Written instruction: Give an exact copy of every line, leaving images out.

Given data:
- - - - -
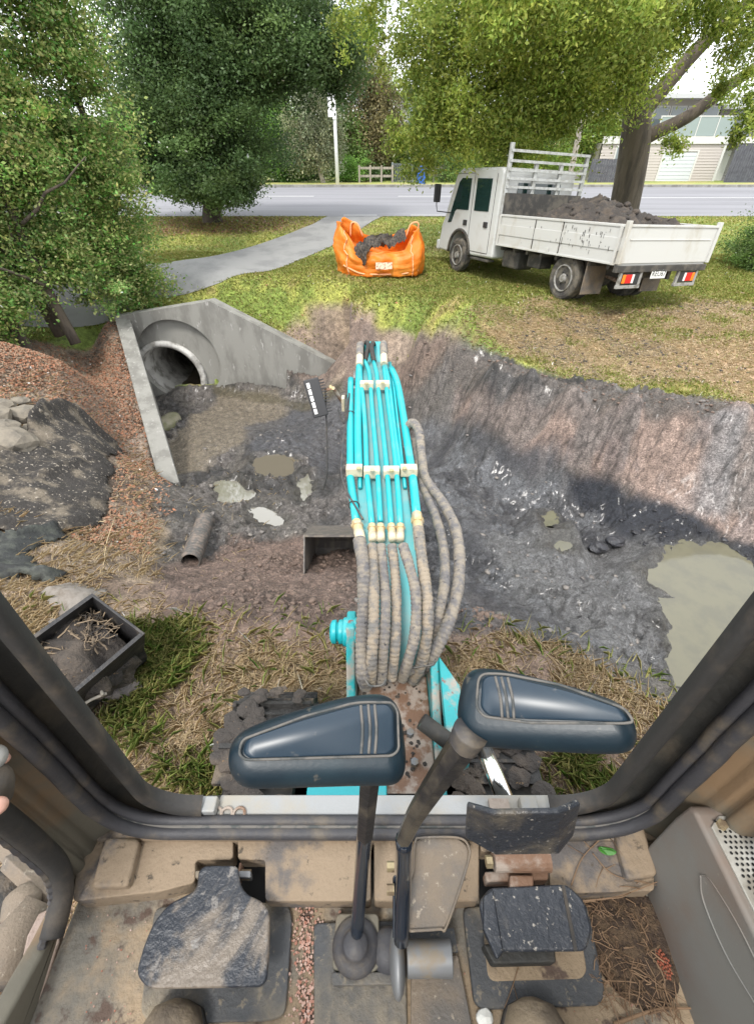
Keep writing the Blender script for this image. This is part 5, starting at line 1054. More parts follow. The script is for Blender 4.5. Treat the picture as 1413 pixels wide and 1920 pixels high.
hose(hp([(588, 1100, 1.92), (625, 1220, 1.86), (655, 1350, 1.82), (652, 1550, 1.78), (615, 1700, 1.78), (585, 1790, 1.84)]), .0225, M['hose'])
hose(hp([(668, 1010, 1.96), (690, 1200, 1.88), (715, 1380, 1.82), (712, 1560, 1.80), (680, 1720, 1.84), (640, 1800, 1.92)]), .024, M['hose_tan'])
hose(hp([(612, 500, 2.75), (640, 475, 2.7), (672, 520, 2.66), (685, 640, 2.6), (705, 760, 2.5), (790, 880, 2.35), (860, 1020, 2.2), (880, 1200, 2.05), (860, 1380, 1.95), (800, 1560, 1.88), (730, 1690, 1.88), (690, 1740, 1.95)]), .027, M['hose'])
hose(hp([(650, 560, 2.72), (668, 700, 2.6), (705, 830, 2.45), (755, 950, 2.3), (795, 1100, 2.15), (805, 1280, 2.0), (775, 1450, 1.93), (735, 1600, 1.95), (700, 1720, 2.0)]), .024, M['hose'])
hose(hp([(688, 1760, 1.9), (640, 1745, 1.86), (560, 1790, 1.84)]), .018, M['hose'])
# tied ends: rough webbing round the bundle
hose(hp([(395, 1790, 1.72), (420, 1825, 1.71), (480, 1822, 1.72), (505, 1790, 1.73)]), .004, M['groove'], wrap=False, name='tie_strap')
hose(hp([(640, 1735, 1.80), (690, 1725, 1.80), (740, 1718, 1.83), (745, 1700, 1.84)]), .003, M['groove'], wrap=False, name='tie_strap')
# far end: fittings, black and grey hoses turning over the boom tip
for px_, py_ in ((605, 200), (850, 190)):
    a = on_boom(*c3(px_, py_ + 40), off=.045); b_ = a + np.array([0, .10, .03]); mb = MB(); mb.cyl(a, b_, .026, 12); f_ = B(mb, 'hose_fitting', M['clamp'], boom, bevel=.002)
    mb = MB(); mb.tube(spline([b_, b_ + np.array([0, .16, .03]), b_ + np.array([.01, .38, -.10]), b_ + np.array([.01, .42, -.4])], 30), .028, 10); B(mb, 'end_hose', M['hose'], boom, smooth=True)
for px_, py_ in ((665, 190), (752, 200)):
    a = on_boom(*c3(px_, py_), off=.045); mb = MB(); s_ = 1 if px_ > 700 else -1; mb.tube(spline([a, a + np.array([-.02 * s_, .13, .06]), a + np.array([0, .32, .0]), a + np.array([0.01, .40, -.35])], 30), .018, 10); B(mb, 'end_hose', M['rubber'], boom, smooth=True)
# thin cable along the left side, tied with black ties
mb = MB(); q = [on_boom(*c3(*p), off=.05) for p in [(505, 520), (490, 740), (460, 850), (440, 1050), (425, 1300), (470, 1480), (560, 1640), (640, 1780)]]; mb.tube(spline(q, 60), .0055, 6); B(mb, 'cable', M['rubber_d'], boom, smooth=True)
mb = MB(); q = [on_boom(*c3(*p), off=.055) for p in [(395, 690), (430, 780), (465, 800), (500, 560)]]; mb.tube(spline(q, 20), .006, 6); B(mb, 'cable', M['rubber'], boom, smooth=True)
for cx_, cy_ in ((515, 735), (550, 1640)):
    q = on_boom(*c3(cx_, cy_), off=.03); mb = MB(); mb.tube([q + np.array([.027 * math.cos(a), 0, .027 * math.sin(a)]) for a in np.linspace(0, 2 * math.pi, 14, endpoint=False)], .003, 5, closed=True); B(mb, 'cable_tie', M['rubber'], boom)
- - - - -
Problem solution:
Keep writing the Blender script for this image. This is part 5, starting at line 1054. More parts follow. The script is for Blender 4.5. Treat the picture as 1413 pixels wide and 1920 pixels high.
hose(hp([(588, 1100, 1.92), (625, 1220, 1.86), (655, 1350, 1.82), (652, 1550, 1.78), (615, 1700, 1.78), (585, 1790, 1.84)]), .0225, M['hose'])
hose(hp([(668, 1010, 1.96), (690, 1200, 1.88), (715, 1380, 1.82), (712, 1560, 1.80), (680, 1720, 1.84), (640, 1800, 1.92)]), .024, M['hose_tan'])
hose(hp([(612, 500, 2.75), (640, 475, 2.7), (672, 520, 2.66), (685, 640, 2.6), (705, 760, 2.5), (790, 880, 2.35), (860, 1020, 2.2), (880, 1200, 2.05), (860, 1380, 1.95), (800, 1560, 1.88), (730, 1690, 1.88), (690, 1740, 1.95)]), .027, M['hose'])
hose(hp([(650, 560, 2.72), (668, 700, 2.6), (705, 830, 2.45), (755, 950, 2.3), (795, 1100, 2.15), (805, 1280, 2.0), (775, 1450, 1.93), (735, 1600, 1.95), (700, 1720, 2.0)]), .024, M['hose'])
hose(hp([(688, 1760, 1.9), (640, 1745, 1.86), (560, 1790, 1.84)]), .018, M['hose'])
# tied ends: rough webbing round the bundle
hose(hp([(395, 1790, 1.72), (420, 1825, 1.71), (480, 1822, 1.72), (505, 1790, 1.73)]), .004, M['groove'], wrap=False, name='tie_strap')
hose(hp([(640, 1735, 1.80), (690, 1725, 1.80), (740, 1718, 1.83), (745, 1700, 1.84)]), .003, M['groove'], wrap=False, name='tie_strap')
# far end: fittings, black and grey hoses turning over the boom tip
for px_, py_ in ((605, 200), (850, 190)):
    a = on_boom(*c3(px_, py_ + 40), off=.045); b_ = a + np.array([0, .10, .03]); mb = MB(); mb.cyl(a, b_, .026, 12); f_ = B(mb, 'hose_fitting', M['clamp'], boom, bevel=.002)
    mb = MB(); mb.tube(spline([b_, b_ + np.array([0, .16, .03]), b_ + np.array([.01, .38, -.10]), b_ + np.array([.01, .42, -.4])], 30), .028, 10); B(mb, 'end_hose', M['hose'], boom, smooth=True)
for px_, py_ in ((665, 190), (752, 200)):
    a = on_boom(*c3(px_, py_), off=.045); mb = MB(); s_ = 1 if px_ > 700 else -1; mb.tube(spline([a, a + np.array([-.02 * s_, .13, .06]), a + np.array([0, .32, .0]), a + np.array([0.01, .40, -.35])], 30), .018, 10); B(mb, 'end_hose', M['rubber'], boom, smooth=True)
# thin cable along the left side, tied with black ties
mb = MB(); q = [on_boom(*c3(*p), off=.05) for p in [(505, 520), (490, 740), (460, 850), (440, 1050), (425, 1300), (470, 1480), (560, 1640), (640, 1780)]]; mb.tube(spline(q, 60), .0055, 6); B(mb, 'cable', M['rubber_d'], boom, smooth=True)
mb = MB(); q = [on_boom(*c3(*p), off=.055) for p in [(395, 690), (430, 780), (465, 800), (500, 560)]]; mb.tube(spline(q, 20), .006, 6); B(mb, 'cable', M['rubber'], boom, smooth=True)
for cx_, cy_ in ((515, 735), (550, 1640)):
    q = on_boom(*c3(cx_, cy_), off=.03); mb = MB(); mb.tube([q + np.array([.027 * math.cos(a), 0, .027 * math.sin(a)]) for a in np.linspace(0, 2 * math.pi, 14, endpoint=False)], .003, 5, closed=True); B(mb, 'cable_tie', M['rubber'], boom)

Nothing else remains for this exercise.